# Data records
===

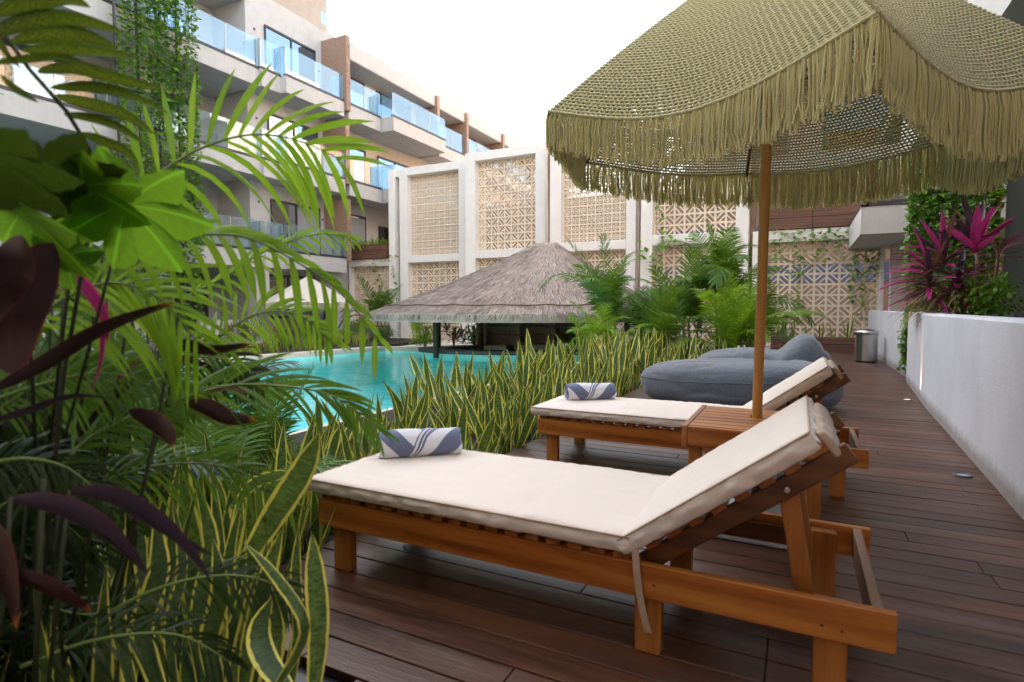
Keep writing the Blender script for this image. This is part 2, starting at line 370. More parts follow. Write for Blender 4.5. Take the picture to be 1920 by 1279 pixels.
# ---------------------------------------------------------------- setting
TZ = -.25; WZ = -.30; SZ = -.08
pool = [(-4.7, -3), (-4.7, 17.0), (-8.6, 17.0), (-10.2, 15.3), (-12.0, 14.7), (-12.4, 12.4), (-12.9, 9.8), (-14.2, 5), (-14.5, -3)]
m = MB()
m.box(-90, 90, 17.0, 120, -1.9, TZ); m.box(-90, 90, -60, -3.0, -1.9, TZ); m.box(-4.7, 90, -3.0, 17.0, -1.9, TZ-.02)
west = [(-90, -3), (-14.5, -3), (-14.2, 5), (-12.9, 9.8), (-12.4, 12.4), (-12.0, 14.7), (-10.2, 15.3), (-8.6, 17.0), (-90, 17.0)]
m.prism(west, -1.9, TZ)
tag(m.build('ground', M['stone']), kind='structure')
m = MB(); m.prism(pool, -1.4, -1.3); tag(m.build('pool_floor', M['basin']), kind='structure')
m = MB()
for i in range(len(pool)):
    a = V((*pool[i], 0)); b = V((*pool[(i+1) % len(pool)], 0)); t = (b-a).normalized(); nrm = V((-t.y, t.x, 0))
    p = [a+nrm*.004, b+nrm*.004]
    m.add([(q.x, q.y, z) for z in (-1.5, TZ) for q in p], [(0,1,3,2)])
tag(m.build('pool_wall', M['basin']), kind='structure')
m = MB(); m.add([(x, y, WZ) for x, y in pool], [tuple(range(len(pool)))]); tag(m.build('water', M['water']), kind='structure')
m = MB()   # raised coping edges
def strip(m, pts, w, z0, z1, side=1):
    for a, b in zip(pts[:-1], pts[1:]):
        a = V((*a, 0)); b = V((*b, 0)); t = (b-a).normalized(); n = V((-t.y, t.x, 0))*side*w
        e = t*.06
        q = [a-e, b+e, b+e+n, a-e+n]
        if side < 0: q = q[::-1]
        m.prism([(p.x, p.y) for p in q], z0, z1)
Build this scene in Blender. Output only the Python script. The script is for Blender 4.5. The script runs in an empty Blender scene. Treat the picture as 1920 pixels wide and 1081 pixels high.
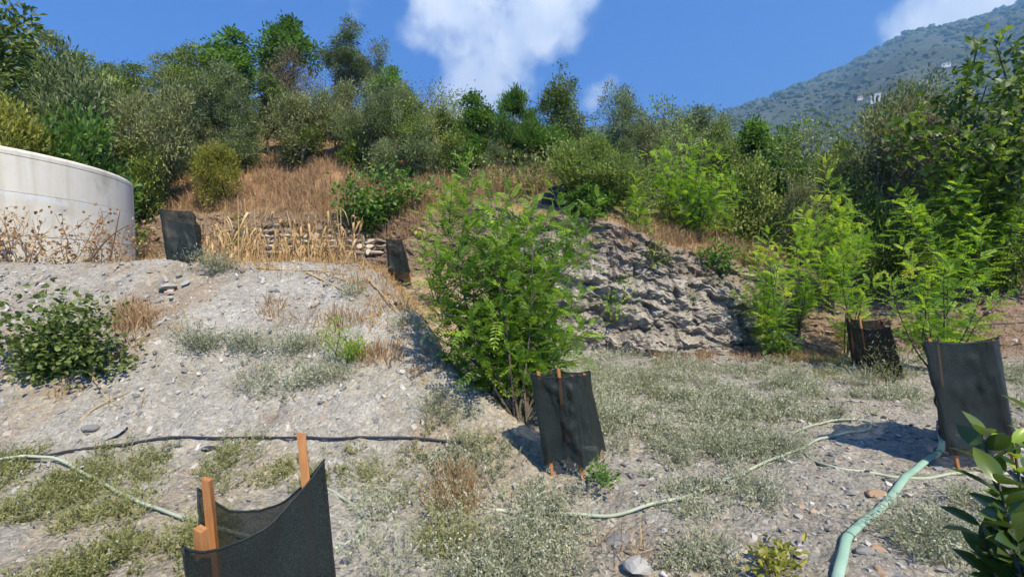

===

# EXERCISE PROMPT
Pull out each line of the entries that contains "Blender".

# SOLUTION TO THE EXERCISE
Keep writing the Blender script for this image. This is part 2, starting at line 370. More parts follow. Write for Blender 4.5. Take the picture to be 1920 by 1279 pixels.
Build this scene in Blender. Output only the Python script. The script is for Blender 4.5. The script runs in an empty Blender scene. Treat the picture as 1920 pixels wide and 1081 pixels high.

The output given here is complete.